First, count all reactant element and product elements. Numbers balance with 1 mol of each ionic compound. So, we can now convert. 140 mol Cr(NO3)2 *(1L/1000mL)*(0.790 mol Cr(NO3)2/1L)*(1 mol Ba(OH)2/1 mol Cr(NO3)2)*(1L/0.570 mol Ba(OH)2)*(1000 mL/1L)= 194 mL of Ba(OH)2. Do you see how al the other units cancel out?

anonymous · Answer

Yes. I was just wondering when they asked in the question "140 mL of 0.790 M Cr(NO3)2 solution as Cr(OH)2" what exactly do they mean by "as Cr(OH)2?"

anonymous · Answer

Does that even related to the problem?

joannablackwelder · Answer

I thin what they mean is that the other ions will still be floating around in the aqueous solution while the Cu(OH)2 precipitates out of solution.

anonymous · Answer

But with that being said you don't need to use the mole or molar mass of Cu(OH)2 right? (It's just confusing since they included in the question if it doesn't need to be part of the solution)

joannablackwelder · Answer

Why would you not?

anonymous · Answer

Well, the reason i'm asking is because I don't get it so I don't know why I wouldn't use it.

anonymous · Answer

Someone already made the calculations and they didn't use it

joannablackwelder · Answer

It is true that you don't need the molar mass because you are not converting  to mass, but you do need the molar ratio between the reactants.

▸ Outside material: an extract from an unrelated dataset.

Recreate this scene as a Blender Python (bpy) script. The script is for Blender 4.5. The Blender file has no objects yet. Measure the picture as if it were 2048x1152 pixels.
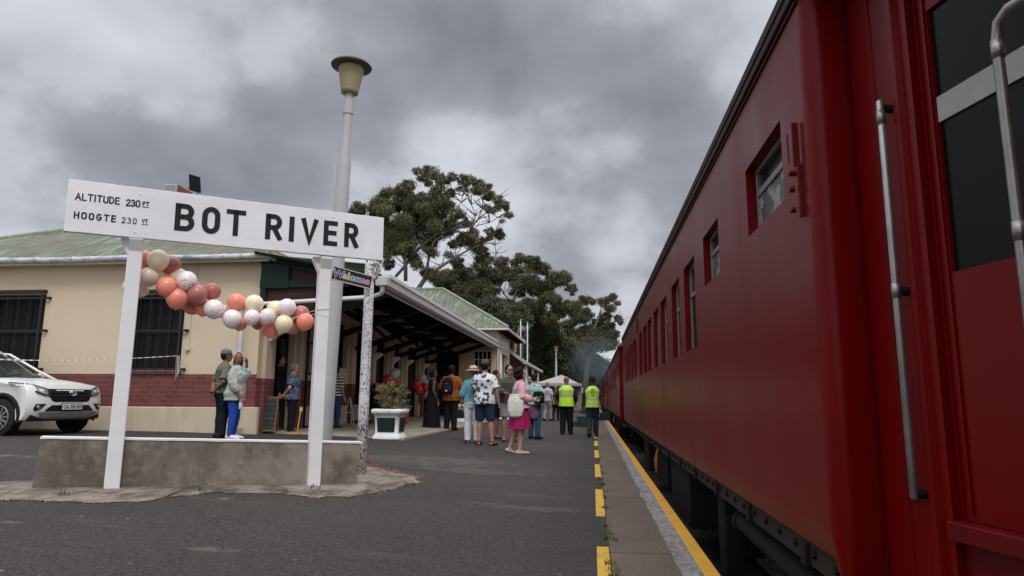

joannablackwelder · Answer

*Between the reactants and products

anonymous · Answer

But when you did it, I don't see you using the mole ratio of Cu(OH)2, unless I've missed it

joannablackwelder · Answer

I did use the mol ratio. Since i is 1:1 it desn't affect anything and is easy to miss. Try writing out the conversion I typed.

joannablackwelder · Answer

*Since it

anonymous · Answer

I wrote it out but don't see where you used it. The answer is correct. I'll figure that part out myself. Thank you very much for the help!

joannablackwelder · Answer

I used it when I multiplied by 1 mol Ba(OH)2/1 mol Cr(NO3)2. Hope that helps!